Winning the Big Ten
Congressman Jim Jordan on Meet the Press 3/3/19
I listened to Congressman Jim Jordan of Ohio today, fresh off his interrogation of Michael Cohen in front of the House Oversight Committee on Wednesday. Jordan is adept at sticking to his talking points, nimbly pivoting from questions about why the President would have allowed a man like Cohen at his side for ten years, to “the good” Mr. Trump has done in his two years in the Presidency.
Jordan praised the “successes” he sees in the Trump Presidency: the tax cuts, lower unemployment rates, cutting regulations, appointed “Federalist” judges. “Why doesn’t the media talk about these,” he decries, “instead of Russia and scandals.” He talked about the “corruption” in the FBI, and the removal of the top leadership there, from Director Comey to agent Storzk. And he threw in his favorite “pivot,” the assertion that the only Russian “collusion” was Hillary Clinton, followed by his litany: from lawyers, to Fusion GPS, to Michael Steele to the Russians.
And in listening to all of this, I realized that Jordan wasn’t a fool, or stupid. He was a man on a mission; to get his “good” out of the Trump Administration, and ignore all of the bad. It’s something that Jordan has been doing for most of his life.
I was a successful high school track coach for forty years. We won league and district championships, lots of invitational meets, and hundreds of duals. In the second to last year of my career, I clearly had the best team I’d ever coached. We had returning all-state runners, including one of the top distance runners in the nation. We had potentially state placing athletes in many events, enough so that we could begin to dream of taking home the ultimate prize, a state championship.
Like any athletic endeavour, there is always a risk of injury. Going into May, we lost a key pole vaulter, but otherwise we remained strong. We won the league meet on by a huge margin, and were ready to make our run at the state.
Two days later I got a call, saying that a team member, a key athlete in four events, had been caught stealing a bottle of booze from a local store. While I could have waited to be notified “officially” by someone; could have stalled to keep him in play for as long as possible, I didn’t. I can’t say I didn’t consider the stalling option for a few minutes, but it was only a few. I was a high school coach, and while winning was important, doing things right, as an example to my athletes and to the rest of our community, was the standard we set for our program.
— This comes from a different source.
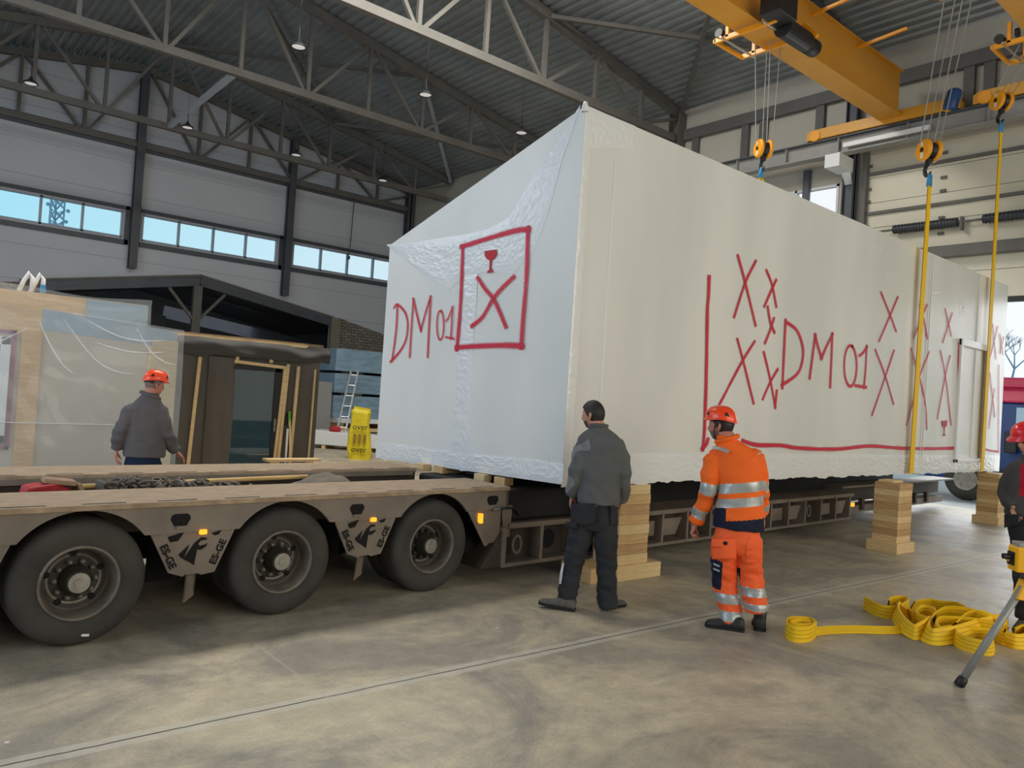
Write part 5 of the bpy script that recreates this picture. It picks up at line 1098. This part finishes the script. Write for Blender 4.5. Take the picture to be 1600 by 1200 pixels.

I called the athlete in question, and he confessed the entire incident. I suspended him from the team, and notified my administrators. They agreed, but expressed surprise at my decision; we all knew that this was the beginning of the end of state championship dreams. I said it was obvious, that the decision was the right thing to do.
From Monday through that Friday, we lost that athlete, then a high jumper (quit), and one all-state sprinter in four events (hamstring.) It was a dramatic disaster. By the state meet we had three runners left, including a state champion in the 3200, and a third in the 400 (so damn proud of those guys) and we placed 13thin Ohio. Looking back, I wouldn’t do a thing different; I recognized my responsibility as greater than my own individual goals. That might make me righteous, or stupid, or just obstinate.
Jim Jordan was an all-star wrestler, and became an assistant coach at Ohio State from 1987 to 1995. Unlike most coaching, the job of an assistant wrestling coach is to teach wrestling by wrestling. Bringing in the “best” (Jordan was a two time NCAA champion) meant that Ohio State wrestlers would compete against the “best” in “the room” (the practice facility) every day.
What makes that kind of individual a champion? Jordan wrestled 151 times in high school, and lost only once (to a wrestler I helped coach!) His intensity of focus, a complete ability to ignore distractions; allowed for that kind of career. He brought that into “the room” at Ohio State.
So while the athletes he was coaching were being molested by the team doctor and ogled by perverts in the shower room; Jordan focused on wrestling. That might have been the right thing for an athlete to do, but not for a coach responsible for the athlete’s welfare. But Jordan, and his head coach, Russ Hellickson, were focused on winning the Big Ten, and molestation became a distraction to be overcome, not a crisis.
Jordan made a choice, one that he now pretends didn’t happen. He chose to let his athletes face sexual abuse rather than disrupt their season. He wanted to win the Big Ten.
Listening to Jim Jordan today, it’s the same choice he’s making with President Trump. Jordan, with a Bachelors in Economics, a Masters in Education and a Degree in Law; isn’t stupid. Jordan is ignoring the “distraction” of a President who violated laws and made deals with our enemies, in order to achieve his goals: the “Federalism” of the court system, the de-regulation of America so that industries can do whatever they want to make a profit, and the institutionalization of his brand of Conservatism.
Jordan is a United States Congressman in the Trump era, and is still focused. And just like his days at Ohio State, he is missing his real responsibilities. As a coach he needed to protect his athletes, and set a standard for acceptable action. He, more than most, should be standing up for the Constitution, for the rule of law, and for the good of America. Instead, he has put his political goals ahead of what is right.
He didn’t learn. Ohio State didn’t win the Big Ten.